Nothing after the line with "with the fan')" belongs in the copy; extract the lines below from the top through that line, pictures left out.

▶ **DATA SHOWN**:
§

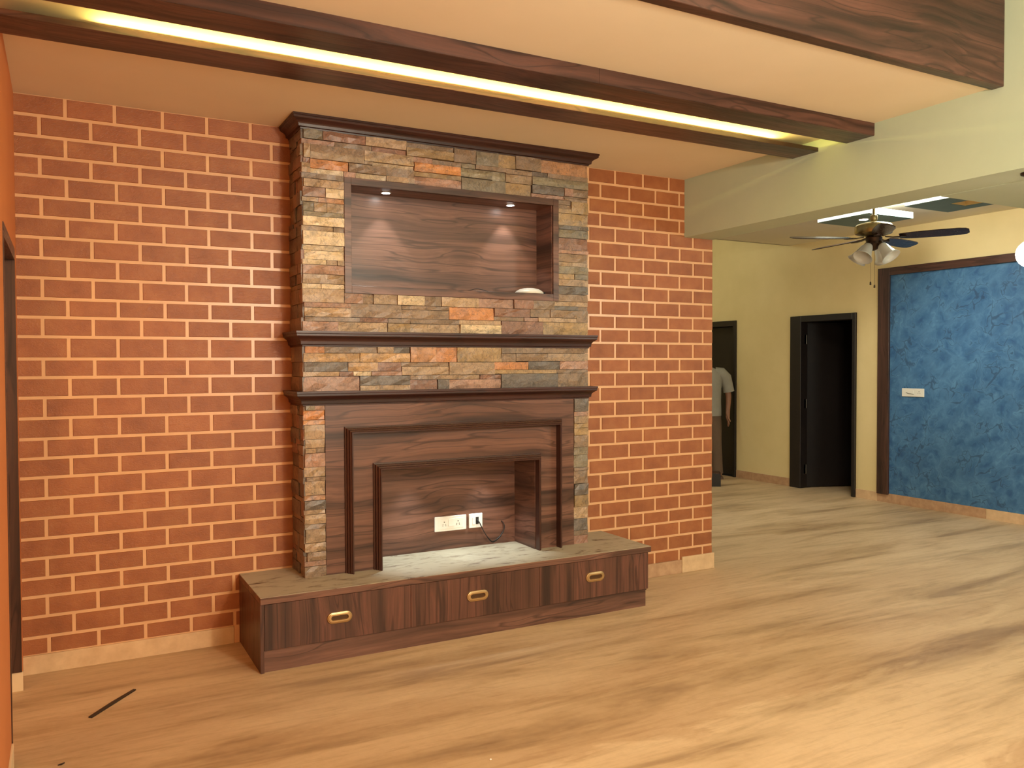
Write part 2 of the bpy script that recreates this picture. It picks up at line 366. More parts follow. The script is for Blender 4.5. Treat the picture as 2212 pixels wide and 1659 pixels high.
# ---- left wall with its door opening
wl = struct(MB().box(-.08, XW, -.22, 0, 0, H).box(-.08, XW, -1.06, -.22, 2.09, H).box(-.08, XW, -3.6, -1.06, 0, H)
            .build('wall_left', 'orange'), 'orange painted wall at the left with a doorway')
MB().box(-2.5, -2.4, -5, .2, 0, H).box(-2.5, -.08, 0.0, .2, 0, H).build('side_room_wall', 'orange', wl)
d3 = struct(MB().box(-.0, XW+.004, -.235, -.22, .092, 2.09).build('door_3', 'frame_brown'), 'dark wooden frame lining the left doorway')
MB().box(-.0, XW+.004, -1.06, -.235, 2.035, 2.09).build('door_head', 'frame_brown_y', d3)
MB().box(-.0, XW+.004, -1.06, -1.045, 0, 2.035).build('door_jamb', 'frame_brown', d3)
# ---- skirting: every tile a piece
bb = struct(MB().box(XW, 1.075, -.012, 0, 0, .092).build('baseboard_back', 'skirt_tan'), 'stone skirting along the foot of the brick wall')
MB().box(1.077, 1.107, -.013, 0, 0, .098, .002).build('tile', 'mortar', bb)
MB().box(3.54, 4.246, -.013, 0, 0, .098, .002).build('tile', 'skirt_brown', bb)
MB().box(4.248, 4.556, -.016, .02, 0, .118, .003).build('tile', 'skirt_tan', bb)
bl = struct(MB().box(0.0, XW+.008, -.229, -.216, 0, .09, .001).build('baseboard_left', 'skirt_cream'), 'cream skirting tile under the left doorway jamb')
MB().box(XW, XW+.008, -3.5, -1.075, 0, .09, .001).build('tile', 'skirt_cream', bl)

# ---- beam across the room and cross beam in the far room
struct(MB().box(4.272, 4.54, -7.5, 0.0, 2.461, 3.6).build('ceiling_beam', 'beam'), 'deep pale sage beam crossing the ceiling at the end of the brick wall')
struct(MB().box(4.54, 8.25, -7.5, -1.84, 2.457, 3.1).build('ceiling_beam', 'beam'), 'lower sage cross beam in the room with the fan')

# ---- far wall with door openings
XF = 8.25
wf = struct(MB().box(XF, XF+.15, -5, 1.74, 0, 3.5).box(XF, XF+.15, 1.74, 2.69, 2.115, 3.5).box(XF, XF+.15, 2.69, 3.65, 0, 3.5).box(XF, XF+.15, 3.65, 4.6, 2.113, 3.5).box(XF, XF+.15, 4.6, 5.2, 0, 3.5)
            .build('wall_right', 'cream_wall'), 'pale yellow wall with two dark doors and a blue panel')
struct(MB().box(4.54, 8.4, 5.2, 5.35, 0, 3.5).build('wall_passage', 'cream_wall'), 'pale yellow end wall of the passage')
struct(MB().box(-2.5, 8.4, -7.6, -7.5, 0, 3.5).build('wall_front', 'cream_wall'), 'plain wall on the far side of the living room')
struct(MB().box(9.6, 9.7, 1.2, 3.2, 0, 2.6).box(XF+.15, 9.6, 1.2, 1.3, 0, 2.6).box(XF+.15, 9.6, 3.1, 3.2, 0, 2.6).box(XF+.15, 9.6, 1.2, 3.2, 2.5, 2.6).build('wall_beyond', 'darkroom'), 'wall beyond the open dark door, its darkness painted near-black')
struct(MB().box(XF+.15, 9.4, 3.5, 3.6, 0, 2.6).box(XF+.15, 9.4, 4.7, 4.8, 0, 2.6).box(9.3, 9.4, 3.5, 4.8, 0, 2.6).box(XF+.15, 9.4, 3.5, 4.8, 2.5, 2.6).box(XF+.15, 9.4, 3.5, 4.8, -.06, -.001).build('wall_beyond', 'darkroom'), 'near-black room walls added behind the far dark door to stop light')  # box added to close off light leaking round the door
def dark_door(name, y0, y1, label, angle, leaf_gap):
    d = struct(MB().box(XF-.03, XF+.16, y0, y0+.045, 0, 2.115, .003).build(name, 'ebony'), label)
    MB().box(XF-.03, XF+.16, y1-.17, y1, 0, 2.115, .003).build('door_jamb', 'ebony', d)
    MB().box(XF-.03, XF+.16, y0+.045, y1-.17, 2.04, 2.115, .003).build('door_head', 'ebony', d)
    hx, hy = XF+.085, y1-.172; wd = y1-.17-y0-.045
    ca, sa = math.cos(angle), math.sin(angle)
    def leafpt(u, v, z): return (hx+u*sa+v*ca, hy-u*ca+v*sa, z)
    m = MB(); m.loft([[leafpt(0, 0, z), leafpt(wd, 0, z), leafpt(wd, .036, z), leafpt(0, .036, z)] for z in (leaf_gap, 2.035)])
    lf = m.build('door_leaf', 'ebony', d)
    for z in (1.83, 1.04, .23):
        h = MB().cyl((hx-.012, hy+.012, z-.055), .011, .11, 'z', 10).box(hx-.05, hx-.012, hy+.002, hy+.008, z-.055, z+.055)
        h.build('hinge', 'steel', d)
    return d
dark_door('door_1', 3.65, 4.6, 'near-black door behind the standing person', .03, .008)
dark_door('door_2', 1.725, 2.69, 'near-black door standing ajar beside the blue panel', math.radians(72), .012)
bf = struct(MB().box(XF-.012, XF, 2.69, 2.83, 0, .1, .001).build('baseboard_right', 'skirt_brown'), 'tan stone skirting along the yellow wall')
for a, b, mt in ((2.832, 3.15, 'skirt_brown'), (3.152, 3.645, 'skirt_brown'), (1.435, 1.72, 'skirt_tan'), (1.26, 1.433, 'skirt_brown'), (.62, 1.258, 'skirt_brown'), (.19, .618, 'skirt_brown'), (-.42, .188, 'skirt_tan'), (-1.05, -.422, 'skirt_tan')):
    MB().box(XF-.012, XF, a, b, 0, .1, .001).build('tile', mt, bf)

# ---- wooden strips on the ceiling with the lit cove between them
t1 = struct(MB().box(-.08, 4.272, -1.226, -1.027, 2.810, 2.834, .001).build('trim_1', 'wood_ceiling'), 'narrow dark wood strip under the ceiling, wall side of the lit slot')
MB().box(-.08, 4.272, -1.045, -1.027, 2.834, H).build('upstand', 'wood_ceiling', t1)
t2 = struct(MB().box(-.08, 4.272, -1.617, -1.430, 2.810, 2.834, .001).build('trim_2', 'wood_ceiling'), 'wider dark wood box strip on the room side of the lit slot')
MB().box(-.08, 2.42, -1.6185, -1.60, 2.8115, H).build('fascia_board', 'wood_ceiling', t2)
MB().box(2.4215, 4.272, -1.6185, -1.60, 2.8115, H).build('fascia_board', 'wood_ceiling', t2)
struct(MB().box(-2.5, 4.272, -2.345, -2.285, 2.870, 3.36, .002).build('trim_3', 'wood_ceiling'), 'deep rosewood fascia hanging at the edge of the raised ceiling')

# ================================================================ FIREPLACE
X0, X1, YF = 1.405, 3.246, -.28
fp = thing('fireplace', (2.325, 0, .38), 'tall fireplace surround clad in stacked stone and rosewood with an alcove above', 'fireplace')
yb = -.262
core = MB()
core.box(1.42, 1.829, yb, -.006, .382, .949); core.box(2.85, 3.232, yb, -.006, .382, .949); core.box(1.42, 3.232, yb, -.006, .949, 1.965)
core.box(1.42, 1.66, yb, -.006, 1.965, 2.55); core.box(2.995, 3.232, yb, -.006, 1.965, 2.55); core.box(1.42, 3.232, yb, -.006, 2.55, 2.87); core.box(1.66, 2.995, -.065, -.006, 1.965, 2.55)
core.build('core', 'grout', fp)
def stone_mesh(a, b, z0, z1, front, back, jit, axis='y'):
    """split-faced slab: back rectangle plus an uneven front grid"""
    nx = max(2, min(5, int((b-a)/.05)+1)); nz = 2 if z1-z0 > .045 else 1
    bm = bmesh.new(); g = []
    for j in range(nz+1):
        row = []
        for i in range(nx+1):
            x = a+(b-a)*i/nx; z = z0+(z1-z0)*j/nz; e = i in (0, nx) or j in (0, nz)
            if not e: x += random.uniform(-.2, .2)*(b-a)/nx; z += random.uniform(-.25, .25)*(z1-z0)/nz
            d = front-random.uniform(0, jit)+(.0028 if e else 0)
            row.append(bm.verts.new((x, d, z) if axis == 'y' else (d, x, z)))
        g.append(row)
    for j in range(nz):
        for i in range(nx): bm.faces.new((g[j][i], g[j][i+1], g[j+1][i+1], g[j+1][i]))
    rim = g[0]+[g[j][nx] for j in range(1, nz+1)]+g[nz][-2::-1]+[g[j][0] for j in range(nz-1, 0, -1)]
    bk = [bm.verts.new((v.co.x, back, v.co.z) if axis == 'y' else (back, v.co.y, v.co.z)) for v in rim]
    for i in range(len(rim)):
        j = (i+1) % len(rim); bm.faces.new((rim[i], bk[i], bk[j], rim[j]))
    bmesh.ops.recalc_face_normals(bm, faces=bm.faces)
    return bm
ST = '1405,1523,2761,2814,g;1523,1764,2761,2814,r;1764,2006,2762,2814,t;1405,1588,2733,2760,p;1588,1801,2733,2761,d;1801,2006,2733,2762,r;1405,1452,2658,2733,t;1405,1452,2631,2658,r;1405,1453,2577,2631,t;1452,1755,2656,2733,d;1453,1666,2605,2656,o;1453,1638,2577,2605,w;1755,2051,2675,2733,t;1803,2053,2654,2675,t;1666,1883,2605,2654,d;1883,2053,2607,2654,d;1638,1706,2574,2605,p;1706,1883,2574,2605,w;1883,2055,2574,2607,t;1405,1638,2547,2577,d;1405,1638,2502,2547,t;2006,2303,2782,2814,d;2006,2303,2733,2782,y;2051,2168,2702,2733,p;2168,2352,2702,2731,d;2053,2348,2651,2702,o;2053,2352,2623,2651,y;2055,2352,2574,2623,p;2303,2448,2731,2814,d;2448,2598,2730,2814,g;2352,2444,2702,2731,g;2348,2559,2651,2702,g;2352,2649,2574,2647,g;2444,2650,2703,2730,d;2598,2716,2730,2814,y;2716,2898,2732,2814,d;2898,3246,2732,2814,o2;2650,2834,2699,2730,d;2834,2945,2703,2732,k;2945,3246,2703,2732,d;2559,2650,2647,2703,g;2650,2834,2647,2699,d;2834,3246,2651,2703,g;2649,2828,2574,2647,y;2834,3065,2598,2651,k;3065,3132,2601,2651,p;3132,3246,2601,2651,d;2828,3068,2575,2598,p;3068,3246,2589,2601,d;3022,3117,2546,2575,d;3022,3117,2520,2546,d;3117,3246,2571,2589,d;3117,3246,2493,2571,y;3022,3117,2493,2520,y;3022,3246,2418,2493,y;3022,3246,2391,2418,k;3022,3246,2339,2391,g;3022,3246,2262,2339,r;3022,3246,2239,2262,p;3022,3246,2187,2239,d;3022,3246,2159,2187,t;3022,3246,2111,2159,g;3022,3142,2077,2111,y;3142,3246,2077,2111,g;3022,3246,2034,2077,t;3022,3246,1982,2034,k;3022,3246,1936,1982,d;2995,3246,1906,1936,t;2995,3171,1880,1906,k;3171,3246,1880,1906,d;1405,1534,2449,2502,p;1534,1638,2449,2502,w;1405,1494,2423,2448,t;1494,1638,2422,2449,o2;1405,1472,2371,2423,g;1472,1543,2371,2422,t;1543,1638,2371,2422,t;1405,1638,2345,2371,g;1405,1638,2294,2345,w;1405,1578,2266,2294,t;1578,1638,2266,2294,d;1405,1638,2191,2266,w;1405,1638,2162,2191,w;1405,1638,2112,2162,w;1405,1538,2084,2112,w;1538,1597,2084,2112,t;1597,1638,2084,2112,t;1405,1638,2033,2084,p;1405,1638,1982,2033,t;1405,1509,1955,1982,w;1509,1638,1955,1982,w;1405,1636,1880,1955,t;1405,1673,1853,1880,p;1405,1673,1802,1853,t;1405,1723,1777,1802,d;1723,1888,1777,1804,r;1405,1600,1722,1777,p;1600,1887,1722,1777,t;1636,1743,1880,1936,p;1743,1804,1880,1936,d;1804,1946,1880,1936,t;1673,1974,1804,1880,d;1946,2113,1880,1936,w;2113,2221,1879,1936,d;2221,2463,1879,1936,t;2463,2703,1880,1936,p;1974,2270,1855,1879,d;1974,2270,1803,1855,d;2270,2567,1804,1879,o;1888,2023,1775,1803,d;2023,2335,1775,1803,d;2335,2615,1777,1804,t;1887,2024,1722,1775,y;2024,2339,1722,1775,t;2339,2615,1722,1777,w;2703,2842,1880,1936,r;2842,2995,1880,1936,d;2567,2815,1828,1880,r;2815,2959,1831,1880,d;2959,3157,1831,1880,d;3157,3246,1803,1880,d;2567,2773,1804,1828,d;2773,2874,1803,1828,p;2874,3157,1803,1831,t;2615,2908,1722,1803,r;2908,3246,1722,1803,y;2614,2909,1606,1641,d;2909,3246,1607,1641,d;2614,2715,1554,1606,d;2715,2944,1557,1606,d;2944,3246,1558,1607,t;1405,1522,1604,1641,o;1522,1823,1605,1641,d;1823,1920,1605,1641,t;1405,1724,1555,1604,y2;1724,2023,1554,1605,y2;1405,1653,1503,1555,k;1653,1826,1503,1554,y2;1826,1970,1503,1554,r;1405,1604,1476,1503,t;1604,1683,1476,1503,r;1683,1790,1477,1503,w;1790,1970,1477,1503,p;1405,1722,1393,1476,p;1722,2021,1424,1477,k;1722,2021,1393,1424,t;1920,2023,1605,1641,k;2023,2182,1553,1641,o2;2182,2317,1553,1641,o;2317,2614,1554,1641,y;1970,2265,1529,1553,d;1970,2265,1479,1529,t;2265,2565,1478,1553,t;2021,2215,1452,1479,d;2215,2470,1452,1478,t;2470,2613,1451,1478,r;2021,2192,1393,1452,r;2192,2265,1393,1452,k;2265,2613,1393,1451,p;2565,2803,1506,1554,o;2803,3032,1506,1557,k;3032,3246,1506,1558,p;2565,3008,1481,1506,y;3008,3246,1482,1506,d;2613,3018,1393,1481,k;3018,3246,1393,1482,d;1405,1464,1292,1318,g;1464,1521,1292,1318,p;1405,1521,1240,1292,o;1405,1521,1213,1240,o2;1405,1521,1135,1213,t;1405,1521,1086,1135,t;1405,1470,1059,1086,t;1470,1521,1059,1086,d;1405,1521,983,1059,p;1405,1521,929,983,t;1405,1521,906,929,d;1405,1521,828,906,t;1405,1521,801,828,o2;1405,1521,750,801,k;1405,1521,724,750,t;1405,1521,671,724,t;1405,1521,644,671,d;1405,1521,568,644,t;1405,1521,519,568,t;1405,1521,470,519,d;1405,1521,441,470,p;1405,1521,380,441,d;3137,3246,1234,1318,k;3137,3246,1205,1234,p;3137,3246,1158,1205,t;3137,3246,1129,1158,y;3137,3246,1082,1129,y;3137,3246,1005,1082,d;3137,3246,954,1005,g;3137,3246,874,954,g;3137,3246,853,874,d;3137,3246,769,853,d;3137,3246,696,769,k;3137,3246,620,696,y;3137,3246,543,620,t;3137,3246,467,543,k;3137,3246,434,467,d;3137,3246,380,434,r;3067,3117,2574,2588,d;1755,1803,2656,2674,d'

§

▶ **SOLVED EXERCISE**:
Write part 2 of the bpy script that recreates this picture. It picks up at line 366. More parts follow. The script is for Blender 4.5. Treat the picture as 2212 pixels wide and 1659 pixels high.
# ---- left wall with its door opening
wl = struct(MB().box(-.08, XW, -.22, 0, 0, H).box(-.08, XW, -1.06, -.22, 2.09, H).box(-.08, XW, -3.6, -1.06, 0, H)
            .build('wall_left', 'orange'), 'orange painted wall at the left with a doorway')
MB().box(-2.5, -2.4, -5, .2, 0, H).box(-2.5, -.08, 0.0, .2, 0, H).build('side_room_wall', 'orange', wl)
d3 = struct(MB().box(-.0, XW+.004, -.235, -.22, .092, 2.09).build('door_3', 'frame_brown'), 'dark wooden frame lining the left doorway')
MB().box(-.0, XW+.004, -1.06, -.235, 2.035, 2.09).build('door_head', 'frame_brown_y', d3)
MB().box(-.0, XW+.004, -1.06, -1.045, 0, 2.035).build('door_jamb', 'frame_brown', d3)
# ---- skirting: every tile a piece
bb = struct(MB().box(XW, 1.075, -.012, 0, 0, .092).build('baseboard_back', 'skirt_tan'), 'stone skirting along the foot of the brick wall')
MB().box(1.077, 1.107, -.013, 0, 0, .098, .002).build('tile', 'mortar', bb)
MB().box(3.54, 4.246, -.013, 0, 0, .098, .002).build('tile', 'skirt_brown', bb)
MB().box(4.248, 4.556, -.016, .02, 0, .118, .003).build('tile', 'skirt_tan', bb)
bl = struct(MB().box(0.0, XW+.008, -.229, -.216, 0, .09, .001).build('baseboard_left', 'skirt_cream'), 'cream skirting tile under the left doorway jamb')
MB().box(XW, XW+.008, -3.5, -1.075, 0, .09, .001).build('tile', 'skirt_cream', bl)

# ---- beam across the room and cross beam in the far room
struct(MB().box(4.272, 4.54, -7.5, 0.0, 2.461, 3.6).build('ceiling_beam', 'beam'), 'deep pale sage beam crossing the ceiling at the end of the brick wall')
struct(MB().box(4.54, 8.25, -7.5, -1.84, 2.457, 3.1).build('ceiling_beam', 'beam'), 'lower sage cross beam in the room with the fan')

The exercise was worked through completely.